I was a 7th grader in Syosset, LI, on that day and it was my 12th birthday. My friends and I were playing some after-school baseball when that game ended. We all preferred to play the game rather than watch other people playing it on TV, but we did make sure somebody brought a portable radio because game 7 was a big deal after the years of Dodger frustration. I wasn’t quite as much into it as some of the others, because my family had recently moved from the Chicago area and my main interest was the epic pitching duels between the Yankees’ Whitey Ford and the White Sox’ Billy Pierce. But I’d also discovered the power of Duke Snider’s bat, and no one hit more consistently for high average and 40+ home runs than the Duke. (Until they took that left-handed pull hitter out to L.A. in ’58, where straightaway right field in the Coliseum was over 400 feet away!) But the Duke hit four round-trippers in that 1955 series, which helped set up that day of glory for Johnny Podres, Sandy Amoros and the rest of Dem Loveable Bums!
I WAS IN 2ND GRADE IN MANHATTAN I COULDN’T BELIEVE MOST OF THE KIDS AT ICS WERE ROOTING FOR THE DODGERS!
I WAS DEVASTATED BY YANKS LOSS.
YEARS LATER I TOOK FRIEND GEORGE TO YANKEE STADIUM FOR SECOND GAME. WE SAT BEHIND A PRIEST & A MAN WITH A FAMILIAR VOICE.IT WAS MEL ALLEN..ALL OF A SUDDEN A HUGE MAN WALKED OVER . HE WAS IN YANKEE PINSTRIPES – IT WAS MICKEY MANTLE. WE WERE AWESTRUCK. FORGOT TO GET HIS AUTOGRAPH.
I attended Parochial school in Richmond Hill Queens.
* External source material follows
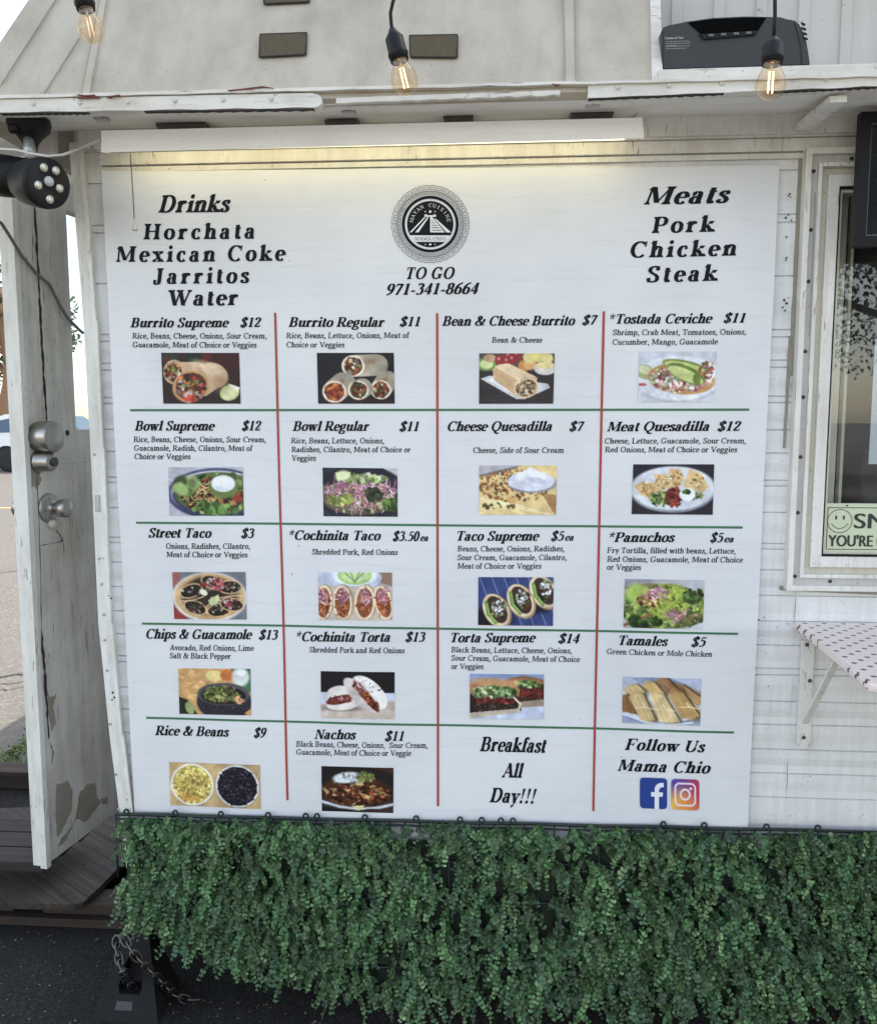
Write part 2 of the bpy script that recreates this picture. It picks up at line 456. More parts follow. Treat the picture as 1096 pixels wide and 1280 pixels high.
def glyph(c, T, t):
    p = Pen(T, t); A, Q, V, H, D, dot = p.A, p.Q, p.V, p.H, p.D, p.dot
    th = t * 1.25
    adv = 50
    if c == ' ': adv = 25
    elif c == 'a': V(31, 5, 34); A(21, 33, 10, 10, 0, 165); dot(11, 34, 5); A(19.5, 13.5, 11.5, 11.5, 45, 330); Q((31, 8), (35, 2.5), (42, 5)); adv = 48
    elif c == 'b': V(13, 1, 68, '', 'l'); A(28, 22.5, 15, 20.5); adv = 52
    elif c == 'c': A(25, 22.5, 16, 21, 50, 320); dot(34, 35, 5.5); adv = 44
    elif c == 'd': A(22.5, 22.5, 15, 20.5); V(37, 0, 68, 'r', 'l'); adv = 53
    elif c == 'e': A(23.5, 22.5, 15.5, 21, 2, 318); H(10, 38, 24, t); adv = 44
    elif c == 'f': V(15, 0, 57, 'b'); A(25, 56, 10, 10.5, 55, 180); dot(31, 61, 5); H(4, 30, 44); adv = 33
    elif c == 'g': A(22, 29, 13, 14); Q((31, 40), (37, 45), (43, 43)); A(23, -8, 17, 10.5); Q((13, 18), (9, 10), (15, 5), (30, 3)); adv = 49
    elif c in 'hnm':
        V(13, 0, 68 if c == 'h' else 45, 'b', 'l')
        def arch(x): Q((x + 5, 33), (x + 13, 42.5), (x + 20, 42.5), (x + 27, 36), (x + 27, 26)); V(x + 27, 0, 30, 'b')
        arch(13)
        if c == 'm': arch(40)
        adv = 82 if c == 'm' else 54
    elif c == 'i': V(14, 0, 45, 'b', 'l'); dot(13.5, 61, 8); adv = 28
    elif c == 'k': V(13, 0, 68, 'b', 'l'); D(18, 20, 40, 44, th, '', 'b'); D(24, 27, 44, 0, T * 1.05, '', 'b'); adv = 54
    elif c == 'l': V(14, 0, 68, 'b', 'l'); adv = 28
    elif c == 'o': A(24, 22.5, 16.5, 21); adv = 48
    elif c == 'p': V(13, -20, 45, 'b', 'l'); A(28, 22.5, 15, 20.5); adv = 52
    elif c == 'q': A(22, 22.5, 15, 20.5); V(37, -20, 44, 'b'); adv = 52
    elif c == 'r': V(13, 0, 45, 'b', 'l'); Q((18, 31), (24, 41), (31, 43)); dot(33, 39, 6); adv = 42
    elif c == 's': Q((30, 33), (26, 42), (18, 43), (10, 38), (11, 31), (18, 26), (26, 20), (31, 12), (27, 4), (18, 2), (10, 5), (7, 13)); D(31, 31, 31, 44, t); D(6.5, 1, 6.5, 15, t); adv = 38
    elif c == 't': V(14, 8, 58); H(4, 28, 44); Q((14, 10), (17, 3), (22, 2.5), (29, 7)); adv = 32
    elif c == 'u': V(13, 14, 45, '', 'l'); Q((13, 16), (15, 5), (23, 2.5), (34, 9)); V(40, 0, 45, 'r', 'l'); adv = 54
    elif c == 'v': D(11, 45, 26, 0, T, 'b'); D(39, 45, 26, 0, th, 'b'); adv = 48
    elif c == 'w': D(10, 45, 24, 0, T, 'b'); D(36, 45, 24, 0, th); D(34, 45, 50, 0, T, 'b'); D(62, 45, 50, 0, th, 'b'); adv = 72
    elif c == 'x': D(12, 45, 38, 0, T, 'b', 'b'); D(38, 45, 10, 0, th, 'b', 'b'); adv = 50
    elif c == 'y': D(11, 45, 26, 0, T, 'b'); D(40, 45, 20, -14, th, 'b'); dot(15, -15, 6); adv = 48
    elif c in 'AÁ': D(34, 66, 60, 0, T * 1.1, '', 'b'); D(36, 66, 11, 0, th, '', 'b'); H(19, 48, 22); adv = 71
    elif c in 'BPR':
        V(16, 0, 66, 'b', 'b'); H(16, 34, 64)
        if c == 'B': A(33, 49, 15, 14.8, -90, 90); H(16, 34, 34); H(16, 36, 2); A(35, 18, 17, 16, -90, 90)
        else: A(34, 47.5, 17, 16.3, -90, 90); H(16, 34, 31)
        if c == 'R': D(34, 32, 58, 0, T * 1.1, '', 'b')
        adv = {'B': 66, 'P': 61, 'R': 70}[c]
    elif c in 'CG':
        A(37, 33, 27, 31.3, 45, 315 if c == 'C' else 330); D(59, 44, 60, 66, t)
        if c == 'G': V(58, 4, 28, '', 'b')
        adv = 68 if c == 'C' else 76
    elif c == 'D': V(16, 0, 66, 'b', 'b'); H(16, 34, 64); H(16, 34, 2); A(33, 33, 25, 31, -90, 90); adv = 71
    elif c in 'EFL':
        V(16, 0, 66, 'b', 'b')
        if c != 'L': H(16, 55, 64); D(55, 50, 56, 66, t); H(16, 42, 34); D(42, 25, 42, 43, t)
        if c != 'F': H(16, 56, 2); D(56, 0, 59, 18, t)
        adv = 62
    elif c == 'H': V(16, 0, 66, 'b', 'b'); V(58, 0, 66, 'b', 'b'); H(16, 58, 34); adv = 75
    elif c == 'I': V(18, 0, 66, 'b', 'b'); adv = 36
    elif c == 'J': V(31, 12, 66, '', 'b'); Q((31, 14), (28, 2), (17, -1), (9, 6)); dot(11, 11, 6.5); adv = 50
    elif c == 'M': V(14, 0, 66, 'b', 'l', th); D(19, 66, 44, 6, T); D(74, 66, 44, 6, th); V(75, 0, 66, 'b', 'b'); adv = 92
    elif c == 'N': V(14, 0, 66, 'b', 'l', th); D(18, 66, 58, 0, T); V(58, 0, 66, '', 'b', th); adv = 72
    elif c in 'OQ':
        A(38, 33, 27, 31.3)
        if c == 'Q': Q((34, 3), (42, -8), (54, -15), (68, -13)); Q((34, 0), (42, -11), (54, -17), (66, -14))
        adv = 76
    elif c in 'S$':
        Q((44, 49), (40, 60), (29, 64), (15, 58), (13, 47), (22, 38), (34, 31), (44, 20), (42, 7), (29, 2), (15, 5), (10, 17)); D(45, 47, 46, 66, t); D(9, 0, 9, 19, t)
        if c == '$': D(24, -7, 28, 73, t); D(29, -7, 33, 73, t)
        adv = 55
    elif c == 'T': V(33, 0, 66, 'b'); H(8, 58, 63.7); D(8, 48, 8, 66, t); D(58, 48, 58, 66, t); adv = 65
    elif c == 'U': V(15, 20, 66, '', 'b'); A(36.5, 22, 21.5, 20.5, 180, 360); V(58, 20, 66, '', 'b', th); adv = 72
    elif c == 'V': D(13, 66, 37, 0, T, 'b'); D(60, 66, 37, 0, th, 'b'); adv = 71
    elif c == 'W': D(12, 66, 32, 0, T, 'b'); D(50, 66, 32, 0, th); D(48, 66, 67, 0, T, 'b'); D(88, 66, 67, 0, th, 'b'); adv = 99
    elif c == 'Y': D(13, 66, 36, 30, T, 'b'); D(59, 66, 36, 30, th, 'b'); V(36, 0, 34, 'b'); adv = 71
    elif c == '0': A(25, 33, 16, 31.5)
    elif c == '1': V(26, 0, 66, 'b'); D(13, 57, 24, 65, t * 1.6)
    elif c == '2': Q((9, 47), (13, 61), (24, 64), (37, 57), (37, 45), (27, 28), (10, 6)); H(8, 43, 4.5, 9); D(43, 3, 46, 16, t)
    elif c == '3': Q((9, 54), (16, 63), (27, 63), (36, 54), (32, 42), (20, 36)); Q((20, 36), (35, 33), (40, 18), (32, 5), (18, 2), (8, 8))
    elif c == '4': V(33, 0, 66); D(33, 66, 6, 20, th); H(5, 47, 19, 8)
    elif c == '5': H(15, 42, 61, 9); D(14, 63, 12, 38, th); Q((12, 38), (24, 42), (37, 34), (40, 20), (32, 6), (18, 2), (7, 7))
    elif c == '6': A(25, 20.5, 15.5, 18.5); Q((10, 22), (13, 42), (24, 57), (42, 66))
    elif c == '7': H(8, 44, 61, 10); D(41, 62, 20, 0, T * 0.9); D(8, 47, 9, 62, t)
    elif c == '8': A(25, 49, 13, 14.5); A(25, 18, 15.5, 16)
    elif c == '9': A(25, 45.5, 15.5, 18.5); Q((40, 44), (37, 24), (26, 9), (8, 0))
    elif c == '&': Q((68, 40), (60, 22), (46, 6), (28, 2), (13, 10), (14, 24), (28, 35), (40, 46), (40, 58), (30, 64), (22, 56), (26, 42), (44, 18), (60, 4), (74, 8)); H(56, 76, 42); adv = 80
    elif c == '*':
        for k in range(5):
            a = R(90 + 72 * k); ca, sa = math.cos(a), math.sin(a); p.polys.append([(25 - sa * 2, 50 + ca * 2), (25 + sa * 2, 50 - ca * 2), (25 + 19 * ca + sa * 4.5, 50 + 19 * sa - ca * 4.5), (25 + 19 * ca - sa * 4.5, 50 + 19 * sa + ca * 4.5)])
    elif c == '!': p.polys.append([(15 - T * .45, 67), (15 + T * .45, 67), (15 + 2, 20), (15 - 2, 20)]); dot(15, 6, 7.5); adv = 32
    elif c == ',': dot(12, 5, 6.5); Q((16, 5), (15, -5), (8, -13)); adv = 25
    elif c == '.': dot(12, 6, 7); adv = 25
    elif c == '-': H(5, 29, 21, 9); adv = 34
    elif c == "'": D(10, 66, 9, 48, 7); adv = 20
    if c == 'Á': D(34, 70, 44, 82, 6)
    return adv, p.polys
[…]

Our principal, a nun, was a die-hard Dodgers fan. She closed the school next day to celebrate. My Dad, a Brooklyn boy, always was a Dodgers fan and HATED the Yankees. That was a year he never forgot.
Got home from school in time for Amoros’s catch. The only day my mother let me “cut” Hebrew School. Had to stay to the end!
I wasn’t even born for another 29 years, but I grew up in Brooklyn and I know the history and Oct, 4 1955 is the Greatest day in the history of Brooklyn. Period! Nothing has come close, before or since. I only wish I could have been around to see it.
Podres was right when he told reporters prior to Game 7 that this line up can’t beat me. Why they asked? He replied, “because Mantle isn’t in it”!
I begged my parents to let me stay home to watch the 7th game, but they refused. So when school let out I ran the mile and half to home in record time, too late, however, to see Amoros’s catch. The thing I remember most is that I was scared for a awful second when it looked like Reese’s throw to Hodges for the final out on Elston Howard was going to be wild. But Hodges reached down and got it. Living on Long Island I slept and breathed the Dodges from when I was 7 years-old in 1950. I still remember the voice of Vin Scully in 1950 saying “Brooklyn Dodger baseball is on the air!” (At first I don’t think they let him do anything but give the starting lineups.)
It was THE DAY I was born! No kidding: 10/4/55. And I’m a New Yorker. The story goes that my mom said to my dad (they lived in Queens at the time), “Honey, it’s time.” And my dad yelled, “NOW? Are you kidding? This is the final game of the subway series of the century! Can’t you wait?” They divorced in 1966, unsurprisingly.
Well you’ve got an unforgettable birthday! Thanks for commenting.
Thanks to all fans, I am the grand son of Sandy Amoros. I appreciate all the photos of the catch my grandfather did. It will always be a great memory and legacy to me. It is awesome to know that a lot of people still cherish those memories.
An amazing day. I shall remember it always. I can still recite the starting lineup that day. Thanks for adding this page to stuff nobody cares about. i still do.
You are wrong! Many people care about THIS game. My mom was pregnant at the time carrying me, and she shared that catch with me so many times I feel like I was there. Its good to see the pictures.